Without the support of a large chunk of the electorate-- and local campaign-contributing, lobbyist-wielding, lawyered-up business owners and special interest groups --the Parks will disappear. And for the last century, that constituency has been the folks who drive their families to the park, and the service industries that support them. Remove the roads and you remove a lot of support for the very idea of a Park, especially in local districts.

The Valley is one of the best PR resources the NPS has, when it comes to "everyday" voters.

As for wilderness, that horse left the barn more than a century ago. As an archeologist, you probably know better than most folks on this board, the degree to which the NPS forced out local Natives (and removed an array of squatters and structures) to make the place feel more "wild."

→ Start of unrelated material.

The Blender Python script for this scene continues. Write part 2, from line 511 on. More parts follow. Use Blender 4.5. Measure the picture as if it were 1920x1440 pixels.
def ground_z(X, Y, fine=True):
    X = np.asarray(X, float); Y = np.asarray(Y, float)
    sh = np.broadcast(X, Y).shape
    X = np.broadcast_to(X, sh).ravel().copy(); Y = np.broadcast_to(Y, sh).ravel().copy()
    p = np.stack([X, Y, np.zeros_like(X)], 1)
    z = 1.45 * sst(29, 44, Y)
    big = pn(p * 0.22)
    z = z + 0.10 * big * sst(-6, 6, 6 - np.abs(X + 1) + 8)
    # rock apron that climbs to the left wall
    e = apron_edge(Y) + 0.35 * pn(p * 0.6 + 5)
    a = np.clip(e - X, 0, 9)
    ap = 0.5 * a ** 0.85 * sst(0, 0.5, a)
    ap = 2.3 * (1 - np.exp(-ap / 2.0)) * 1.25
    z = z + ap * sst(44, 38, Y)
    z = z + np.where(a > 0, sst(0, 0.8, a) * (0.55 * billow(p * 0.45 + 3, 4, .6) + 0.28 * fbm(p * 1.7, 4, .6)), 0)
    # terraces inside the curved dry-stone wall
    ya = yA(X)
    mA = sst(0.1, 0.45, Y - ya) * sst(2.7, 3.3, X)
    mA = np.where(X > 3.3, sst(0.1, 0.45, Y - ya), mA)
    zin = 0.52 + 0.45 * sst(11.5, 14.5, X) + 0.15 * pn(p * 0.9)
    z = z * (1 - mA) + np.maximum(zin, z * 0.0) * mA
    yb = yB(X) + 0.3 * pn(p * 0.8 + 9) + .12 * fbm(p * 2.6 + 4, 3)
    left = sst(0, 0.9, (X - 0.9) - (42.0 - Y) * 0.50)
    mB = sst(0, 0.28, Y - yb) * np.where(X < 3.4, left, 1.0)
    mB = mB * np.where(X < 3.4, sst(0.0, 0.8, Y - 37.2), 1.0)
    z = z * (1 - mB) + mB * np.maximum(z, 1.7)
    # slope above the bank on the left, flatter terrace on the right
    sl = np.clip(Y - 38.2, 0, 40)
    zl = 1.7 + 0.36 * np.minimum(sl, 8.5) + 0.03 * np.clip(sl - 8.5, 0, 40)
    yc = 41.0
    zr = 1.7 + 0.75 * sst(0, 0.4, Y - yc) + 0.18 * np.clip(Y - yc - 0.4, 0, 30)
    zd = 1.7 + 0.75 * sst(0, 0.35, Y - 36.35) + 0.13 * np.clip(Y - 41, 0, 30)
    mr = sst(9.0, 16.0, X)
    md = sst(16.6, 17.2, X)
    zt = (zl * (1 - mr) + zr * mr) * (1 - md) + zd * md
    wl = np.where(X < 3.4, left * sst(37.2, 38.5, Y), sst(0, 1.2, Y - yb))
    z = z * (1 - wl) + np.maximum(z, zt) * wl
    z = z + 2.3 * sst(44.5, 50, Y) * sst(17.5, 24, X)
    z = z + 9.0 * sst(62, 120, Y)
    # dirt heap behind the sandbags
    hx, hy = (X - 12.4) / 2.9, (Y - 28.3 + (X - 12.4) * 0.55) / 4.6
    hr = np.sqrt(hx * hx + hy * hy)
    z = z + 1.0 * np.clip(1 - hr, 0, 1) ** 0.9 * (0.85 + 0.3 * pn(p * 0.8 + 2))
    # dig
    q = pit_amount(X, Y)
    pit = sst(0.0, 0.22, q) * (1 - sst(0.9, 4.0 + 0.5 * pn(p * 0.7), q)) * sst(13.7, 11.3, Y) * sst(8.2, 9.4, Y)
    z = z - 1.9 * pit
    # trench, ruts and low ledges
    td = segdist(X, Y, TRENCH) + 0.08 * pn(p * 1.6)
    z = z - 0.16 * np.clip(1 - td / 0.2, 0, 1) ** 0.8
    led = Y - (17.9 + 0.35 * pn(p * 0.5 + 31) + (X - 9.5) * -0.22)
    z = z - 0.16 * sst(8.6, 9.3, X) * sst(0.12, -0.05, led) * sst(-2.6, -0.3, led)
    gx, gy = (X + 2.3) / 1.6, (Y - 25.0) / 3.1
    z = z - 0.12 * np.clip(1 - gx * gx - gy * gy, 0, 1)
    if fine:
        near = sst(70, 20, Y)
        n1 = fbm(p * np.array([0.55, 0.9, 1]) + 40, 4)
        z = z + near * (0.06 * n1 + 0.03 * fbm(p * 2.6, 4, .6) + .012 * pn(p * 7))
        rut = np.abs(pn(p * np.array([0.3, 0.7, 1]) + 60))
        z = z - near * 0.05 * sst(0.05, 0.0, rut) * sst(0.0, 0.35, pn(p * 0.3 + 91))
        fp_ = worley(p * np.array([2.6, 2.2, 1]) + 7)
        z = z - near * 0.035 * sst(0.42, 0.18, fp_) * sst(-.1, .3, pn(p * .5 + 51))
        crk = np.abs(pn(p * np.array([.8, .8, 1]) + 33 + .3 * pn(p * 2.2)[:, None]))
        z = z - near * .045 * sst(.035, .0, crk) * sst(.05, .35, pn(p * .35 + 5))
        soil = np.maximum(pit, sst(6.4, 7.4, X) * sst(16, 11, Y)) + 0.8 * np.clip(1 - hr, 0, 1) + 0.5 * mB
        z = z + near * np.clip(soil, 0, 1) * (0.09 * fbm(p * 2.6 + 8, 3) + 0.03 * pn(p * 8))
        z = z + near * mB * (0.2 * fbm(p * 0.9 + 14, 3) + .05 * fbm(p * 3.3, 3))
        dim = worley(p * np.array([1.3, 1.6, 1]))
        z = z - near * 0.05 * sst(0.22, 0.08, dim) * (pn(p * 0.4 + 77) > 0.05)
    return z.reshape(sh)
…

Let's be real: The Valley is a sacrifice zone. Restrict access and you'll push those cars and their occupants out into King's Canyon, Sequoia, the 108 corridor, and other areas that are currently buffered by the mosh pit we know and love as the Valley.
MVM

Trad climber
Feb 11, 2010 - 12:47am PT
KLK: True, true, true. Everything you say is true. However, I am also a car-driving constituent, but one that can appreciate the need to protect areas that I may never go to. There are many people like me as well (most likely you are also a car-driving, tree-hugging, nature freak) and we shouldn't underestimate our strength to accomplish what is best for the resource. David Brower (a climber) had as much to do with the passage of the Wilderness Act as any advertising campaigns. How do we know it won't pass unless someone suggests it? I am sure we could come up with some pretty good fiscal reasons to ban cars. E.g. The crazy-ass road into Mesa Verde NP? It costs nearly $1,000,000 per mile to MAINTAIN. Anyway, there are only 100 Senators who vote on this stuff and a couple of hundred members of the House.

In the end, I guess it really doesn't matter: sooner rather than later, the Earth is gonna swallow up our little plague-of-a-species and everything will be back to normal. Half Dome will far out-last our sorry ass species and that sorry ass cable route. Time to go climbing and let the NPS attempt to justify their existence by implementing more useless regulations. And I say that with love, Parkies.
klk

Trad climber
cali
Feb 11, 2010 - 12:31pm PT
All that? Over some cables and poles on the side of Half Dome to keep open an one hundred year old route?

No-- personally, I don't really care and I think that the short-term, at least, is already in place.

The cables debate is just an opening into a bigger issue about land management that I work on, namely the problems we face with "wilderness" management.


tarek

climber
berkeley
Topic Author's Reply - Feb 11, 2010 - 01:06pm PT
klk,

What's your take on having free permits right there at the cables, as I outlined in the other thread?

Certainly some people would shine this system, just as they will the other permits, just as people dirtbag illegally, etc. But this is free and simple and might pair well with the via ferrata approach.

I also liked monolith's idea of needing no permit at all if you are on the summit before 9am.